5. If you want to argue that drug laws don't reduce drug abuse, you have some serious work to do. Anytime that you make a commodity illegal, you are making it less available, simply because it can't be advertised, and therefore pricing becomes uncompetitive. Rising prices for all but the most severely addictive drugs will reduce consumption. As I have mentioned before, cirrhosis of the liver rates fell roughly in half within a few years of the start of Prohibition. They came back up again (although not as quickly) with a few years of the end of Prohibition. Pretty clearly, alcohol consumption, and especially the regular, high consumption of alcohol associated with cirrhosis of the liver, fell because of Prohibition. Whether the other negative consequences of Prohibition (such as gangsters and corrupt politicians) was too high of a price to pay is a legitimate question. It is also a legitimate question whether Prohibition disproportionately discouraged those drinkers who weren't the social problem.
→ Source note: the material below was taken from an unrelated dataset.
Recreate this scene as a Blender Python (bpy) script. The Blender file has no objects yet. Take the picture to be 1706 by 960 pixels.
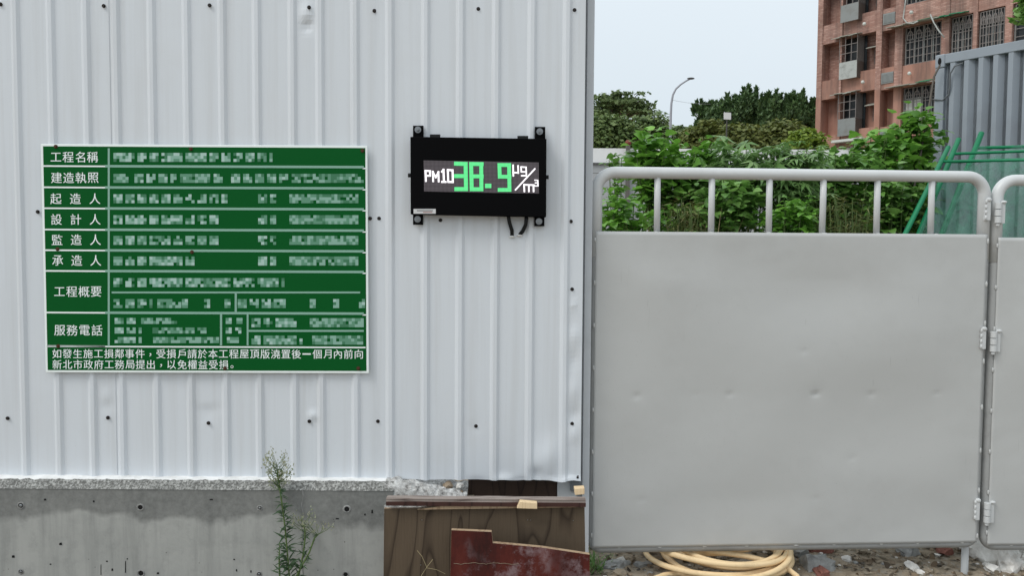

I rather suspect that people that had the occasional beer before Prohibition, or some wine at home with dinner, weren't the ones hitting speakeasies--and they weren't the problem that Prohibition was trying to fix. But let's not pretend that prohibiting a commodity doesn't affect consumption rates.
6. Those of you who argue so vigorously for decriminalization of drugs need to be consistent about this. If we are going to decriminalize marijuana, why not meth, heroin, LSD? All your principled arguments for one apply to these other drugs. (On the other hand, if your argument is that marijuana isn't terribly damaging, that's not a principled argument for drug decriminalization--just an argument for what drugs should be unlawful.) If you want drugs legal for adults, why don't your same arguments apply to minors as well? Or would the drug traffickers not break laws to sell to 6th graders? If you believe that minors shouldn't be restricted, why not deregulate alcohol sales to minors as well?
My experience is that those arguing for decriminalization of all drugs fit into several categories:
1. Those in love with the idea for its elegance. I had a long chat with a guy at a party last weekend, part of the generation that grew up during Vietnam, who was making this argument. Another person, a bit younger than me, asked him, "If the reason for repealing the drug laws is that they don't stop people from getting and using drugs, why not repeal the laws against robbery as well?" And this guy responded, "Sure. Laws against robbery don't do anything either. Just shoot 'em." Love the consistency, but I am not interested in living in a society like that, and I don't think too many people do.
2. Those who don't appreciate the level of damage that both legal and illegal drugs do. The older you get, the more damage you see caused by it.
3. Those who want marijuana legal because they have a serious addiction problem, don't want to admit that, and look for ways to turn, "I like to smoke pot, and no one should get in my way" into "I have a principled basis for scrapping all drug laws."
4. People that recognize the damage that is currently being done by drug use, and have concluded that the damage caused by trafficking is worse. I waver back and forth about this. There is probably an argument for decriminalizing heroin on this cost-benefit basis, but not marijuana. Marijuana drug gangs aren't major parts of our violence problem, and potheads seldom commit armed robbery. At least those who acknowledge that there is a serious social problem with drug abuse aren't living in a fantasy world.